Nacional

Contra el carnaval en la nueva España

Carnaval: fiesta y máscara; oportunidad de hacer mil diabluras amparados en la protección e impunidad que da un antifaz o un disfraz. Eso era, en la Nueva España, ese periodo previo a los días de oración, ayuno y recogimiento que constituyen el camino hacia la Semana Santa. Se terminaba la Pascua, y, en el fondo de su corazón, muchos empezaban a esperar a que volvieran esos días trepidantes, donde las pasiones y las tentaciones afloraban, incomodando a las buenas conciencias del reino.

Porque el carnaval es fiesta y esparcimiento, pero también válvula de escape para las tensiones sociales. Probablemente, esa fue la razón que llevó al primer virrey de la Nueva España, don Antonio de Mendoza, a autorizar las fiestas del primer carnaval que hubo en el reino, en el muy lejano 1539.

Pero al paso de los años y los siglos, el carnaval en la ciudad de México se había convertido en una de esas actividades callejeras y masivas que empezaron a incomodar a los muy modernos reyes del siglo XVIII, porque se apoderaban de lo que hoy llamamos espacio urbano, y lo convertían en un espacio, si bien lleno de algarabía y diversos entretenimientos, que podría encenderse como barril de pólvora con cualquier nimiedad y acabar en pleito callejero, en el mejor de los casos, o en tumulto y zafarrancho, en el peor.

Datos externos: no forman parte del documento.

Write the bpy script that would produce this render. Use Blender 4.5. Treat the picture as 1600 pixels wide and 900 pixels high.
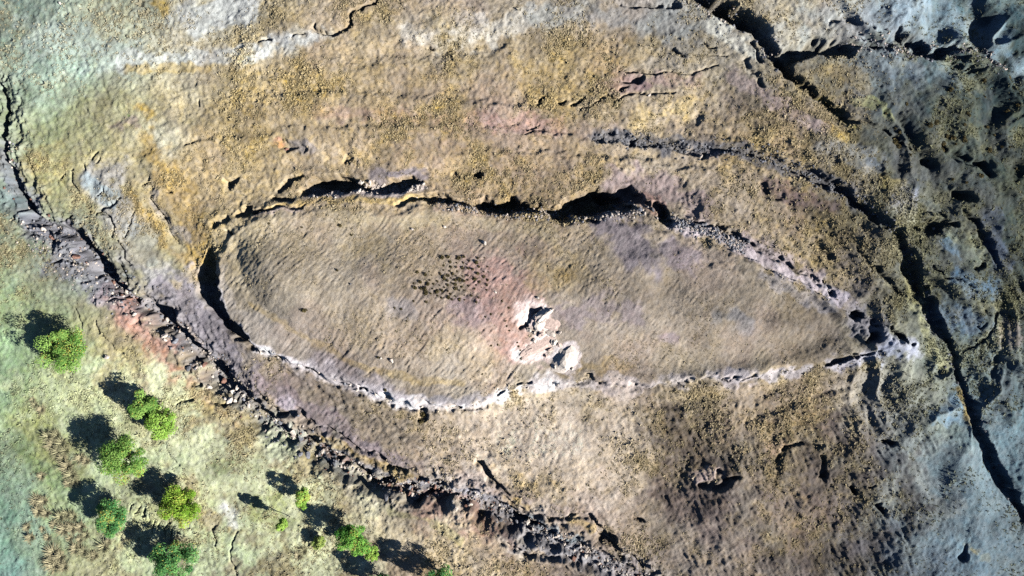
import bpy, math, random
import numpy as np

# ------------------------------------------------------------------ scene, camera, sky, sun
for o in list(bpy.data.objects):
    bpy.data.objects.remove(o)
SC = bpy.context.scene
COL = SC.collection
S = 0.143                     # metres of ground per photo pixel at datum height
CAM_H = 155.0

cam_data = bpy.data.cameras.new('camera')
cam = bpy.data.objects.new('camera', cam_data)
COL.objects.link(cam)
cam.location = (0, 0, CAM_H)
cam.rotation_euler = (0, 0, 0)
cam_data.sensor_width = 36
cam_data.lens = 18 * CAM_H / (800 * S)
cam_data.clip_start = 1.0
cam_data.clip_end = 20000
SC.camera = cam

SUN_EL = math.radians(30)
SUN_AZ = (0.92, -0.392)      # ground direction towards the sun (lower right of the picture)
W = bpy.data.worlds.new('World')
SC.world = W
W.use_nodes = True
nt = W.node_tree
bg = nt.nodes['Background']
sky = nt.nodes.new('ShaderNodeTexSky')
sky.sky_type = 'NISHITA'
sky.sun_disc = False
sky.sun_elevation = SUN_EL
sky.sun_rotation = math.atan2(SUN_AZ[0], SUN_AZ[1])
sky.altitude = 1800
sky.air_density = 0.55
sky.dust_density = 0.0
sky.ozone_density = 2.0
nt.links.new(sky.outputs[0], bg.inputs[0])
bg.inputs[1].default_value = 0.05

sun_data = bpy.data.lights.new('sun', 'SUN')
sun_data.energy = 5.0
sun_data.angle = math.radians(0.53)
sun_data.color = (1.0, 0.965, 0.91)
sun = bpy.data.objects.new('sun', sun_data)
COL.objects.link(sun)
from mathutils import Vector, Matrix
sdir = Vector((SUN_AZ[0] * math.cos(SUN_EL), SUN_AZ[1] * math.cos(SUN_EL), math.sin(SUN_EL)))
sun.rotation_euler = sdir.to_track_quat('Z', 'Y').to_euler()
sun.location = sdir * 300

SC.view_settings.view_transform = 'Standard'
SC.view_settings.look = 'None'
SC.view_settings.exposure = 1.06
SC.view_settings.gamma = 1.0
SC.view_settings.use_curve_mapping = False
ALB = 0.60                    # display colour (linear) to surface albedo at this exposure

SC.cycles.max_bounces = 2
SC.cycles.diffuse_bounces = 0
SC.cycles.use_denoising = False

rnd = random.Random(7)
rng = np.random.default_rng(11)

def lin(c):
    c = np.asarray(c, dtype=np.float64) / 255.0
    return np.where(c <= 0.04045, c / 12.92, ((c + 0.055) / 1.055) ** 2.4)

def soil(c, f=0.72):
    c = np.asarray(c, dtype=np.float64)
    l = c @ np.array([.3, .59, .11])
    return lin(np.clip(l[..., None] + (c - l[..., None]) * f, 0, 255))

def wx(px): return (px - 800) * S
def wy(py): return (450 - py) * S

# ------------------------------------------------------------------ terrain grid
STEP = 0.2
def axis(half, step, far, grow):
    core = np.arange(-half, half + step * .5, step)
    out, p, d = [], half, step
    while p < far:
        d *= grow
        p += d
        out.append(p)
    out = np.array(out)
    return np.concatenate([-out[::-1], core, out]), len(out)
GX, OX = axis(117.0, STEP, 3500, 1.22)
GY, OY = axis(67.0, STEP, 3500, 1.22)
NX, NY = len(GX), len(GY)
X, Y = np.meshgrid(GX, GY)
X = X.astype(np.float32); Y = Y.astype(np.float32)
PX0 = X / S + 800
PY0 = 450 - Y / S

def bspl(t):
    return ((1 - t) ** 3 / 6, (3 * t ** 3 - 6 * t ** 2 + 4) / 6, (-3 * t ** 3 + 3 * t ** 2 + 3 * t + 1) / 6, t ** 3 / 6)

def sn(scale, seed, ax=1.0, ay=1.0):
    """smooth value noise over the grid, unit deviation"""
    r = np.random.default_rng(seed)
    L = r.standard_normal((512, 512)).astype(np.float32)
    u = GX / (scale * ax) + seed * 7.31
    v = GY / (scale * ay) + seed * 3.17
    iu = np.floor(u).astype(int); iv = np.floor(v).astype(int)
    wu = bspl(u - iu); wv = bspl(v - iv)
    A = sum(L[(iv + k) % 512] * wv[k][:, None].astype(np.float32) for k in range(4))
    B = sum(A[:, (iu + k) % 512] * wu[k][None, :].astype(np.float32) for k in range(4))
    return B * 2.1

def gn(U, V, seed):
    """smooth noise at free coordinates, unit deviation"""
    r = np.random.default_rng(seed)
    L = r.standard_normal((512, 512)).astype(np.float32)
    iu = np.floor(U).astype(np.int32); iv = np.floor(V).astype(np.int32)
    fu = U - iu; fv = V - iv
    fu = fu * fu * (3 - 2 * fu); fv = fv * fv * (3 - 2 * fv)
    a = L[iv % 512, iu % 512]; b = L[iv % 512, (iu + 1) % 512]
    c = L[(iv + 1) % 512, iu % 512]; d = L[(iv + 1) % 512, (iu + 1) % 512]
    return ((a * (1 - fu) + b * fu) * (1 - fv) + (c * (1 - fu) + d * fu) * fv) * 1.5

def fbm(scale, seed, octs=4, gain=0.5, ax=1.0, ay=1.0):
    t, a, n = 0, 1.0, 0
    for k in range(octs):
        t = t + a * sn(scale / 2 ** k, seed + 13 * k, ax, ay)
        n += a * a
        a *= gain
    return t / math.sqrt(n)

def ss(a, b, x):
    t = np.clip((x - a) / (b - a), 0, 1)
    return t * t * (3 - 2 * t)

# warped photo coordinates: ragged natural edges for everything that is traced
n9 = fbm(9.0, 101, 3); m9 = fbm(9.0, 131, 3)
n9s = fbm(11.0, 103, 2); m9s = fbm(11.0, 133, 2)
n2 = fbm(1.6, 151, 3); m2 = fbm(1.6, 171, 3)
PX = PX0 + 2.2 * n9 + 2.3 * n2
PY = PY0 + 2.2 * m9 + 2.3 * m2
PXs = PX0 + 2.5 * n9s; PYs = PY0 + 2.5 * m9s

def window(x0, x1, y0, y1):
    i0 = np.searchsorted(GX, wx(x0)); i1 = np.searchsorted(GX, wx(x1))
    j0 = np.searchsorted(GY, wy(y1)); j1 = np.searchsorted(GY, wy(y0))
    return slice(j0, j1), slice(i0, i1)

def poly(pts, reach, closed=False, warp=True):
    """distance field of a polyline whose points carry extra values; returns window, d, side, values"""
    P = np.array(pts, dtype=np.float64)
    if closed: P = np.vstack([P, P[:1]])
    sl = window(P[:, 0].min() - reach, P[:, 0].max() + reach, P[:, 1].min() - reach, P[:, 1].max() + reach)
    px = (PX if warp else PXs)[sl]; py = (PY if warp else PYs)[sl]
    best = np.full(px.shape, 1e9, np.float32)
    side = np.zeros(px.shape, np.float32)
    nv = P.shape[1] - 2
    vals = [np.zeros(px.shape, np.float32) for _ in range(nv)]
    if px.size == 0: return sl, best, side, vals
    for a, b in zip(P[:-1], P[1:]):
        x0, x1 = min(a[0], b[0]) - reach, max(a[0], b[0]) + reach
        y0, y1 = min(a[1], b[1]) - reach, max(a[1], b[1]) + reach
        s2 = window(x0, x1, y0, y1)
        jj = slice(max(s2[0].start - sl[0].start, 0), max(s2[0].stop - sl[0].start, 0))
        ii = slice(max(s2[1].start - sl[1].start, 0), max(s2[1].stop - sl[1].start, 0))
        qx = px[jj, ii]; qy = py[jj, ii]
        if qx.size == 0: continue
        dx, dy = b[0] - a[0], b[1] - a[1]
        l2 = dx * dx + dy * dy + 1e-9
        t = np.clip(((qx - a[0]) * dx + (qy - a[1]) * dy) / l2, 0, 1)
        d = np.hypot(qx - a[0] - t * dx, qy - a[1] - t * dy)
        m = d < best[jj, ii]
        best[jj, ii] = np.where(m, d, best[jj, ii])
        side[jj, ii] = np.where(m, np.sign(dx * (qy - a[1]) - dy * (qx - a[0])), side[jj, ii])
        for k in range(nv):
            vals[k][jj, ii] = np.where(m, a[2 + k] + t * (b[2 + k] - a[2 + k]), vals[k][jj, ii])
    return sl, best, side, vals

def inside(pts, px, py):
    c = np.zeros(px.shape, bool)
    n = len(pts)
    for i in range(n):
        xa, ya = pts[i]; xb, yb = pts[(i + 1) % n]
        if ya == yb: continue
        c ^= ((ya > py) != (yb > py)) & (px < (xb - xa) * (py - ya) / (yb - ya) + xa)
    return c

# ------------------------------------------------------------------ traced features (photo pixels)
MOUND = [(334, 402), (345, 378), (362, 352), (385, 336), (420, 330), (480, 326), (560, 322), (620, 320), (680, 314), (735, 326),
         (780, 331), (850, 336), (900, 341), (950, 336), (1000, 346), (1050, 357), (1100, 374), (1150, 394), (1200, 416),
         (1250, 440), (1288, 464), (1320, 484), (1365, 502), (1400, 518), (1424, 540), (1400, 548), (1350, 555), (1300, 563), (1250, 576),
         (1180, 590), (1100, 598), (1040, 606), (980, 606), (920, 600), (860, 602), (800, 614), (740, 632), (680, 636),
         (620, 627), (560, 606), (500, 582), (450, 566), (402, 546), (368, 512), (346, 470), (336, 430)]

H = np.zeros_like(X)
far = ss(0, 260, np.maximum(np.abs(X) - 125, np.abs(Y) - 75))
H += 0.45 * fbm(24, 1, 2) + far * (6 * sn(150, 5) + 26 * sn(620, 6)) * 0.8

mid = fbm(11, 21, 3, .55)
rdg = 1 - np.abs(fbm(13, 23, 3, .5, 1.0, 1.0))
e_side = ss(1180, 1420, PX0) * ss(760, 560, PY0)
H += 0.10 * mid + 0.62 * mid * ss(640, 720, PY0) * ss(950, 1080, PX0) + 0.16 * mid * ss(300, 200, PY0)
cu, cv = X * .62 - Y * .78, X * .78 + Y * .62
efold = (1.2 - 2 * np.abs(gn(cu / 40 + .25 * n9, cv / 8 + .45 * m9, 31))) * .8 + .45 * gn(cu / 18 + .2 * n9, cv / 2.8 + .3 * m9, 33)
H += e_side * (0.62 * efold + 0.25 * rdg * mid)

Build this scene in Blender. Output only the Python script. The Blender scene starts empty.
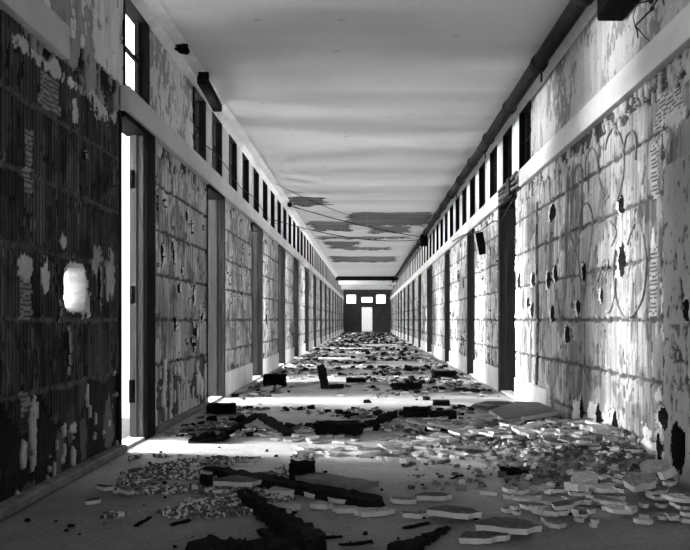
import bpy, bmesh, math, random
import numpy as np
from mathutils import Vector, Matrix, noise as mnoise

SC = bpy.context.scene
COL = SC.collection
rnd = random.Random(7)

# ------------------------------------------------------------------ camera
CAMZ = 0.88
cam_d = bpy.data.cameras.new('camera')
cam = bpy.data.objects.new('camera', cam_d)
COL.objects.link(cam)
cam.location = (0, 0, CAMZ)
cam.rotation_euler = (math.pi / 2, 0, 0)
cam_d.sensor_width = 36.0
cam_d.lens = 36.0 * 700 / 690
cam_d.shift_x = -22 / 690
cam_d.shift_y = 45 / 690
cam_d.clip_start = 0.05
cam_d.clip_end = 400
SC.camera = cam

# ------------------------------------------------------------------ world, exposure
SC.view_settings.view_transform = 'Standard'
SC.view_settings.look = 'None'
SC.view_settings.gamma = 1.0
SC.view_settings.exposure = 1.2
SC.view_settings.use_curve_mapping = False
w = bpy.data.worlds.new('world')
SC.world = w
w.use_nodes = True
bg = w.node_tree.nodes['Background']
bg.inputs[0].default_value = (1, 1, 1, 1)
bg.inputs[1].default_value = 2.5

# ------------------------------------------------------------------ plan of the place (metres)
HX = 1.65            # half width of the corridor
WT = 0.10            # thickness of its walls
BZ0, BZ1 = 2.28, 2.46    # the pale band over the doors
CZ = 3.2             # ceiling
LZ = 4.6             # unseen ceiling of the left rooms, raised so their lamps sit high
YS, YE = -3.0, 49.0
DW = 0.76
LDOORS = [(4.68, 5.19), (7.22, 7.95), (10.04, 10.85), (13.0, 13.85), (15.7, 16.5)] + [(18.6 + 2.9 * k, 19.4 + 2.9 * k) for k in range(10)]
RDOORS = [(7.80, 8.60), (10.75, 11.3), (13.95, 14.55), (17.7, 18.9)] + [(21.3 + 2.95 * k, 22.1 + 2.95 * k) for k in range(9)]
LXTRA = [(.3, .8), (1.2, 1.7), (2.1, 2.6)]  # unseen openings added to let light onto the near ceiling and right wall
LWIN = [(4.74, 5.30), (6.66, 7.16)] + [(7.46 + .905 * k, 7.96 + .905 * k) for k in range(44)]
RWIN = [(7.06 + .905 * k, 7.58 + .905 * k) for k in range(45)]

# daylight coming in by the windows of the rooms on either side
def day(name, side, y, power, sx, sz, z, x=5.2, tilt=0.0):
    d = bpy.data.lights.new(name, 'AREA'); d.shape = 'RECTANGLE'
    d.size = sx; d.size_y = sz; d.energy = power
    o = bpy.data.objects.new(name, d); COL.objects.link(o)
    o.location = (side * x, y, z)
    o.rotation_euler = (math.pi / 2, 0, math.radians(-90 if side < 0 else 90))
    if side < 0:
        o.rotation_euler = Matrix.Rotation(tilt, 3, 'Z').to_4x4().to_3x3().to_euler() if False else (math.pi / 2, 0, -math.pi / 2 + tilt)
    return o

LROOM = [4.0, 6.35, 9.0, 11.9, 14.8, 17.6, 20.4, 23.3, 26.2, 29.1, 32.0, 34.9, 37.8, 40.7, 43.6, 46.5, 49.0]
RROOM = [6.4, 9.7, 12.6, 15.7, 19.6, 23.2, 26.2, 29.1, 32.0, 35.0, 37.9, 40.9, 43.9, 46.9, 49.0]
LROOM[0] = 2.95
for k in range(len(LROOM) - 1):
    c = (LDOORS[k][0] + LDOORS[k][1]) / 2 if k < len(LDOORS) else (LROOM[k] + LROOM[k + 1]) / 2
    day('room_daylight', -1, c + (1.0 if k == 0 else .1), 2000 if k == 0 else 1350, (2.1, 1.2, 1.5)[k] if k < 3 else 2.0, 2.2, 2.9, 8.2)
for k in range(len(RROOM) - 1):
    c = (RDOORS[k][0] + RDOORS[k][1]) / 2 if k < len(RDOORS) else (RROOM[k] + RROOM[k + 1]) / 2
    day('room_daylight', 1, c, 110 if k == 0 else 520, 2.0, 1.4, 2.2, 8.2)
day('room_daylight', -1, 1.1, 420, 2.6, 2.2, 2.9, 8.2)  # added lamp, lights near right wall and ceiling through the unseen openings
# fill lamp added behind the camera, lights edges that face it
d = bpy.data.lights.new('back_fill', 'AREA'); d.shape = 'RECTANGLE'; d.size = 2.2; d.size_y = 1.8; d.energy = 30
o = bpy.data.objects.new('back_fill', d); COL.objects.link(o)
o.location = (0.2, YS + .1, 1.3); o.rotation_euler = (math.radians(90), 0, math.radians(-8))

# ------------------------------------------------------------------ materials
def grey(v): return (v, v, v, 1)

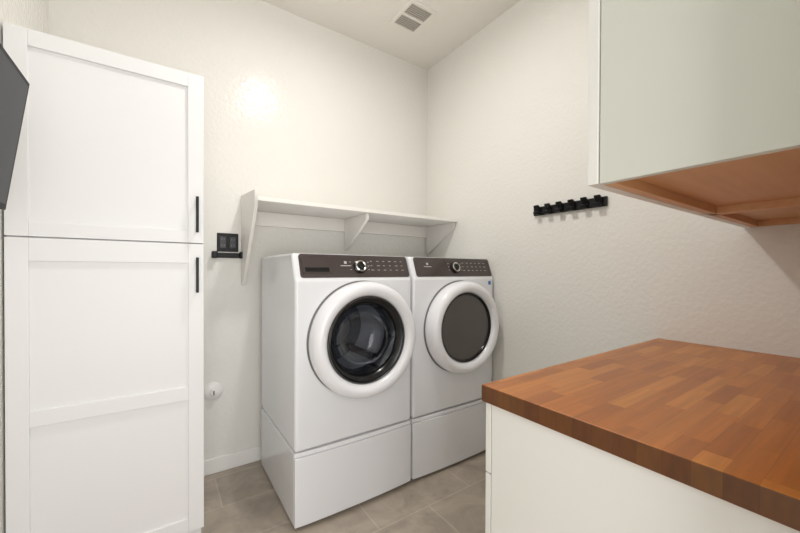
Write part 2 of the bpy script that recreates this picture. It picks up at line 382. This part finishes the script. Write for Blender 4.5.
# ------------------------------------------------------------ ceiling light (real fixture, above the frame)
lx,ly=.76,1.30
P=empty('ceiling_light',(lx,ly,CZ))
lathe('base_ring',[(0,0),(.17,0),(.175,-.02),(.165,-.03),(.16,-.03)],'trim',P,Matrix.Translation((lx,ly,CZ)),n=48)
lathe('diffuser',[(.158,-.025),(.15,-.05),(.11,-.072),(.05,-.082),(0,-.084)],'lamp',P,Matrix.Translation((lx,ly,CZ)),n=48)
def area(name,loc,rot,size,power,col,shape='DISK',size_y=None):
    l=bpy.data.lights.new(name,'AREA'); l.shape=shape; l.size=size; l.energy=power; l.color=col
    if size_y: l.size_y=size_y
    o=bpy.data.objects.new(name,l); o.location=loc; o.rotation_euler=rot; COL.objects.link(o); return o
area('ceiling_lamp',(lx,ly,CZ-.10),(0,0,0),.14,14,(1,.985,.965))
pl=bpy.data.lights.new('lamp_glow','POINT'); pl.energy=6.5; pl.shadow_soft_size=.05; pl.color=(1,.985,.965)
po=bpy.data.objects.new('lamp_glow',pl); po.location=(lx,ly,CZ-.17); COL.objects.link(po)
area('added_fill_light',(.1,-.9,1.4),(math.radians(90),0,0),1.2,26,(1,.988,.975),'RECTANGLE',1.8)  # unseen fill lamp added behind the camera to even out the room

w=bpy.data.worlds.new('world'); SC.world=w; w.use_nodes=True
w.node_tree.nodes['Background'].inputs[0].default_value=(1,.99,.98,1); w.node_tree.nodes['Background'].inputs[1].default_value=1.2

# ------------------------------------------------------------ camera
yaw,pitch,roll=.6015,-.0086,.0041
Fv=Vector((math.sin(yaw)*math.cos(pitch),math.cos(yaw)*math.cos(pitch),math.sin(pitch))); R=Vector((math.cos(yaw),-math.sin(yaw),0)); U=R.cross(Fv)
R2=math.cos(roll)*R+math.sin(roll)*U; U2=-math.sin(roll)*R+math.cos(roll)*U
cd=bpy.data.cameras.new('camera'); cam=bpy.data.objects.new('camera',cd); COL.objects.link(cam)
mw=Matrix((R2,U2,-Fv)).transposed().to_4x4(); mw.translation=(0,0,1.263); cam.matrix_world=mw
cd.sensor_width=36; cd.lens=348.2255/800*36; cd.shift_x=-(401.5573-400)/800; cd.shift_y=(273.0838-266.5)/800; cd.clip_start=.02
SC.camera=cam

Porque, además, en las calles de la capital del reino había, permanentemente, una multitud compuesta por los más pobres, los más desharrapados de la ciudad: léperos, limosneros, lisiados y ciegos en permanente búsqueda de unas monedas que les permitieran sobrevivir. Aguadores que llevaban agua a las casas, cargadores que transportaban bultos, huacales y paquetes de un lado para otro y hasta los artesanos que teniendo talleres diminutos, preferían trabajar en la vía pública.